When The Color Purple premiered on Broadway in 2005, New York Times critic Ben Brantley complained that the stage musical based on Alice Walker’s Pulitzer Prize-winning novel was overstuffed—that it tried too hard to do too much too fast, and suffered as a result. “Watching this beat-the-clock production summons the frustrations of riding through a picturesque stretch of country in a supertrain,” Brantley wrote. “The landscape looks seductively lush and varied; the local populace seems lively and inviting. . . . But it all passes by in a watercolor blur.”
Sure enough, this summer, in London, director John Doyle put on an authorized revival that cut 30 minutes from the original show, paring it down to what Doyle perceived as its essentials. (From what I’ve read, it sounds a lot like Court Theatre’s gracefully astringent Porgy and Bess of 2011.)
You won’t find that sort of Doylean economy in the version of The Color Purple currently running at the Mercury Theater.
Though he’s working with constricted square footage by Broadway standards, the Mercury’s L. Walter Stearns doesn’t hold back on book or score, scope or time, comedy or tragedy, dancing or singing—or on Frances Maggio’s progressively wilder costumes, for that matter. For better and for worse, Stearns’s directorial approach is epitomized by one of Walker’s characters, Sofia: a big, lush, confident lady built for comfort, not for speed.
Sofia figures into the story as a sometime daughter-in-law of Celie, the innately generous soul at its center. During the long first act of The Color Purple, Celie undergoes the trials of a female Job. As if growing up poor and black in the Jim Crow south during the first decades of the 20th century weren’t bad enough in itself, she’s raped on a regular basis by her stepfather—a man ironically known as “Pa”—giving birth twice by the time she’s 14 years old.
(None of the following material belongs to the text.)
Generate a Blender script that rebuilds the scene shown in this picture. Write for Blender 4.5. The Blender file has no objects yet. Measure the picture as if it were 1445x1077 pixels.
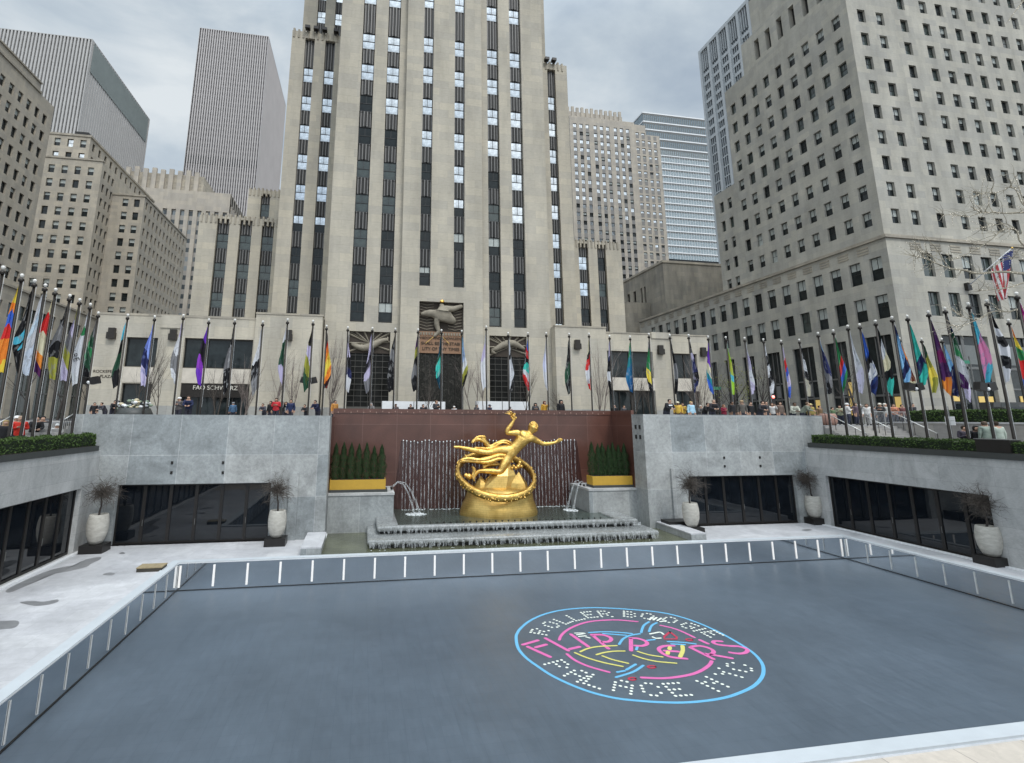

Pa takes both babies away from Celie, telling her only that he’s getting “rid” of them. The single light in her life is her sister, Nettie, whose beauty and intelligence seem to immunize her from Pa’s violence. When a similarly vicious farmer called Mister comes to court Nettie, Pa rebuffs him and offers Celie instead. Mister takes the deal, reasoning that though Celie may be ugly, she can be made to work. Unrelentingly. And so begins another horrific chapter in Celie’s life. Her frequent prayers to God get more and more combative as time goes on.
But The Color Purple is ultimately about deliverance, which arrives in profusion during the second act, dragging a considerable amount of hoke in its wake. With its parade of miraculous reunions and redemptions, the climactic scene plays like an episode from the old This Is Your Life TV series. Still, the biblical dynamic also allows for some fascinating transformations. Keithon Gipson gives a particularly rich performance as Mister, taking his character on a complex journey from angry self-regard to tranquil self-knowledge. Evan Tyrone Martin is alternately funny and compelling in the role of Mister’s son Harpo, who has to figure out what to do with the notions of masculinity he’s inherited. And Jasondra Johnson’s Sofia moves from standard-issue sass to something considerably deeper when she discovers the true and painful limits of her strength.
By far the most intriguing motion, though, is the one that brings Celie into the arms of Shug Avery, a sexually charismatic juke joint chanteuse—and intuitive pantheist—who becomes the unlikely love of her life. The musical is a little timorous about the physical aspect of their relationship, but the point is clear enough, and Adrienne Walker makes Shug’s appeal palpable.
If only Trisha Jeffrey could do the same for Celie. During the show’s purgatorial early passages, Jeffrey acts as if she thought Celie weren’t just abused but mentally challenged. She goes wide-eyed and round-shouldered in a fair imitation of disparaging old black stereotypes; she spends half her time hugging people, like Geoffrey Rush playing the sweet demented pianist in the movie Shine. I was delighted when Celie started coming out of her shell, simply because Jeffrey’s bad posture was so annoyingly cartoonish.
And that brings up the queasiest aspect of Stearns’s production: its occasional tendency to shade from cultural archetype into caricature. As Richard Wright once observed about Zora Neale Hurston’s stories, it’s an often untenably thin line that separates a nostalgic vision of African-American rural life from a cruel burlesque of same. Most of the time, Stearns and company tread that line pretty well. A trio of busybodies, for instance, push cliche into high art over the course of the show. Sometimes, however, the cliche remains stubbornly in place. I wonder if Doyle’s edited production wasn’t at heart a cunning attempt to sidestep the problem entirely.